毎日、いろんなものを見ていると、ふしぎに思うことがたくさんあります。ふしぎだと思うことには、すなおになって、きょうみを持とう。それが、科学の始まりです。
科学って言っても、構えちゃいけない。家族といると落ち着く、好きな人と一緒にいるとドキドキする、それを何でだろうって考えることでも、科学の入口に立てるのです。

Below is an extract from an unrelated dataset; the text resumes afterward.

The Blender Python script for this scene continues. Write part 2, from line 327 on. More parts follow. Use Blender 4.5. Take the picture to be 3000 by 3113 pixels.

皆さんの中にも、スポーツをしている人もいますよね。わたしは、小学生の時は野球、中学生からはテニスをしていました。野球もテニスも、まずは素振りが大事です。素振りで体の形を固めて、その固めた体の位置のところに来たボールをうまく打ったり、とったりりすることから初めて、次はボールが来たところに体を移動させて、少し離れた場所にきたボールにも対応できるようになっていきます。少しずつ変えていった条件に合わせていくことを繰り返して野球やテニスが上手になっていきます。一度にたくさんのことを変えていくと、上手になれません。
これは、スポーツに限りません。書道を習っている人も多いと思います。書道は繰り返し、例えば1か月の間、同じ字を書きます。習字が好きな子は、余りいないと思います。めんどくさいなあ、と思っている人もいると思います。私もそうでした。でも、同じ字を書くからこそ、1か月の間で上達が分かるのです。
逆に、ゲームが好きな子は多いと思います。ゲームはもっと研究に近いのです。ゲームが面白いところは、次々にクリアしていく目標(敵キャラや目的地)が出てくることです。なかなかクリアできないときは、いろいろ試してみます。武器を身につけたり、近道をしてみたり、時には、友達から聞いた情報を試したりします。
研究はこれと全く同じ活動です。例えるなら、私は「超伝導ウォッチ」というゲームを何年もやり続けていると言えます。妖怪でなく、超伝導体を集めていくだけでなく、経験値を上げていきます。それを使ってさらに強い超伝導体に挑戦して、それを倒して手に入れていくことで、さらに難しい目標が現れます。これをクリアするためには、前の目標をクリアすることで得た経験を使うだけでなく、研究費をもらって、武器を充実させる必要があります。私たちは、これを繰り返して、次々に現れる新しいキャラを退治しているわけです。途中でやられてしまったら、ゲームの初めに戻って、やり直すこともできます。
たった一つ、ゲームと違うところがあります。それは、本当のゴールは誰も知らないと言う事です。ゲームのクリアはゲーム制作者が設定したものですが、研究のゴールは研究者自身が設定するのですが、その本当の姿はそのゴールにたどり着いた瞬間に初めてその研究者だけが知ることになるわけです。